I grew up in a traditional Indian household. There was a lot of love and tenderness, but there were also rules and restrictions. You could be who you wanted to be as long as who you wanted to be fit within certain molds of what an Indian woman’s life needs to look like.
I was not made to fit into anyone’s mold.
And so I read books. It is possible to not have to live this life, I realized. The world is open to me, I understood, and I can go be a part of it. I will have to fight for it, but look, here is someone else who did.
Our world today is at a troubling point in history. It is reasonable to think that our work does not matter, that the novels we write and the art we create is meaningless in the face of the big sweeping changes that are taking over the planet.
I’m here to remind you that it is exactly now when you must finish that book, when you must contribute to the art that is to be put out there in the world.
This week, I have spent countless hours talking with and messaging friends who are concerned about the politics taking shape in the US, the “demonetization” that has created a volatile situation in India, and the elections that are coming up in Europe. Not to mention the other global horrors we watch unfold everyday. But after the first few days of ranting and raving, I noticed that it wasn’t links to articles that we’re frantically messaging to each other, it was poetry. It was quotes from authors. It was book recommendations. We were following the breadcrumbs artists who came before us have laid out for us.
No matter whether your goal is to change the world or the life of one young woman trying to break free of her culture, it is important for you to remember that your words matter. And in the times we live in, they matter more.

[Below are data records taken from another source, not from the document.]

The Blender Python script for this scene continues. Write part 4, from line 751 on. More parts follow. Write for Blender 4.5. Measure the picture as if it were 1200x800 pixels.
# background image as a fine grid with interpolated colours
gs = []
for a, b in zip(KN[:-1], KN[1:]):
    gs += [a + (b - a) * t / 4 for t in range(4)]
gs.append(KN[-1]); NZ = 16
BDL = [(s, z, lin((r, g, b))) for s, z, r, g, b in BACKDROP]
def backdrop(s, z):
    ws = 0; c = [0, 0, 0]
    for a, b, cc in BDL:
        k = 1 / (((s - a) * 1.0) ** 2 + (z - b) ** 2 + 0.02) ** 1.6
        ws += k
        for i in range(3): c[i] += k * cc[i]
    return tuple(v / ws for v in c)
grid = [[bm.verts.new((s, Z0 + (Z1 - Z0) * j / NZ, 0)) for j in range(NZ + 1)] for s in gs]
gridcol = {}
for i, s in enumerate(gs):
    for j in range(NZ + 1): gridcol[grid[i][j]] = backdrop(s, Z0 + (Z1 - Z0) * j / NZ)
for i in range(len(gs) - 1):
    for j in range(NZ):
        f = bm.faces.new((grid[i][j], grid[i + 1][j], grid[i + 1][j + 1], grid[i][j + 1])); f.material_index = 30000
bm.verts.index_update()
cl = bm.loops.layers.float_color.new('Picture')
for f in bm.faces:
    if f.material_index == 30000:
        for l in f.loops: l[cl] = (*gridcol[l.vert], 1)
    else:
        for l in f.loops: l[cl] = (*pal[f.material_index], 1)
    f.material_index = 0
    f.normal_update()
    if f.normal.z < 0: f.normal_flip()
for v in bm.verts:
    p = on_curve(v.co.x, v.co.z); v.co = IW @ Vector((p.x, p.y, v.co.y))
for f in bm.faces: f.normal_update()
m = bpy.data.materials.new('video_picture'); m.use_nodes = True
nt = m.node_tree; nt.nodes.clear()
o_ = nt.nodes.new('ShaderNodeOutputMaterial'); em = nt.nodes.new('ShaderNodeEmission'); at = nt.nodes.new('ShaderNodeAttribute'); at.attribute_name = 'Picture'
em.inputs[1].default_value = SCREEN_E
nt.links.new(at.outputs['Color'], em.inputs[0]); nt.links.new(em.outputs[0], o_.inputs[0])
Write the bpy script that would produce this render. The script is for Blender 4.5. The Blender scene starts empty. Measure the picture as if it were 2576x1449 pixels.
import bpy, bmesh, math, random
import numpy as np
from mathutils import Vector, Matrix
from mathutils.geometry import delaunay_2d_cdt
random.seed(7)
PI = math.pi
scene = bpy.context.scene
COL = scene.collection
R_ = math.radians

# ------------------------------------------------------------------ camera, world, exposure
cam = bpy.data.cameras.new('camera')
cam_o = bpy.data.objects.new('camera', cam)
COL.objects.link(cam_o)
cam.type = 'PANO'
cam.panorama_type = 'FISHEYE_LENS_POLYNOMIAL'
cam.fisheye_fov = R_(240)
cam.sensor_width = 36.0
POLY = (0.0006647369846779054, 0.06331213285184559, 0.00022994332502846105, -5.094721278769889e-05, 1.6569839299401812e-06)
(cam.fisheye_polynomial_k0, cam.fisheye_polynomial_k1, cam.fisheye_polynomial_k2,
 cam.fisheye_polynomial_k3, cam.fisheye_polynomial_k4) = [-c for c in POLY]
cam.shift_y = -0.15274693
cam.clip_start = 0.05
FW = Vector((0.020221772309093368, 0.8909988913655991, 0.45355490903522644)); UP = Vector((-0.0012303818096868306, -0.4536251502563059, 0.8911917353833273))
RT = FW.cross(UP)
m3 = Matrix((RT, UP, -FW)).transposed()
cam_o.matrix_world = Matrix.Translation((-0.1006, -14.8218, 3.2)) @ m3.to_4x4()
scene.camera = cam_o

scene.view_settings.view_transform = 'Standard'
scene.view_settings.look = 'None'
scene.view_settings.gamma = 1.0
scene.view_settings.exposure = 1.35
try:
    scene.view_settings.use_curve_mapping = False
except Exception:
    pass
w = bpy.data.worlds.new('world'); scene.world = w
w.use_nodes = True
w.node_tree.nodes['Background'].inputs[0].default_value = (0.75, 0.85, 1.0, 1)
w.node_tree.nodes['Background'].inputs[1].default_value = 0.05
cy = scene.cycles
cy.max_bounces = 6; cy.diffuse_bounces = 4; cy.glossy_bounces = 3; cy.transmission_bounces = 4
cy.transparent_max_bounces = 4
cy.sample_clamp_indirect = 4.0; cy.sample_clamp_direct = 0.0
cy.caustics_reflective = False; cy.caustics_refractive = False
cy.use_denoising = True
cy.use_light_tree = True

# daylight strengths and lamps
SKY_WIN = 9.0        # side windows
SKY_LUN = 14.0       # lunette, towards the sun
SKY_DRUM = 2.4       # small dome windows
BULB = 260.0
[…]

Us, the writers of today, have the responsibility to document what is happening in our world. It is your book that will change lives, your book that will provide comfort and entertainment, your book that will provide education. It is your book that young men and women will pick up years from now to understand what 2016 looked like. It is your book that will make them realize that they are not alone in this fight, that someone has fought it before and someone is fighting it still.
We get into trouble, as artists and as citizens of the planet, when we think that we are powerless. We are not powerless. We have never been powerless.
Toni Morrison sums it up perfectly and it is in her words that I have been finding my own comfort this last week: “This is precisely the time when artists go to work. There is no time for despair, no place for self-pity, no need for silence, no room for fear. We speak, we write, we do language. That is how civilizations heal.”
Given that you, my readers, come from all corners of the earth, that you are diverse and represent the world in all its many shades, it is important that you take note of what’s happening around you.
Observe, learn, and then for your sake and ours, get the hell back to work.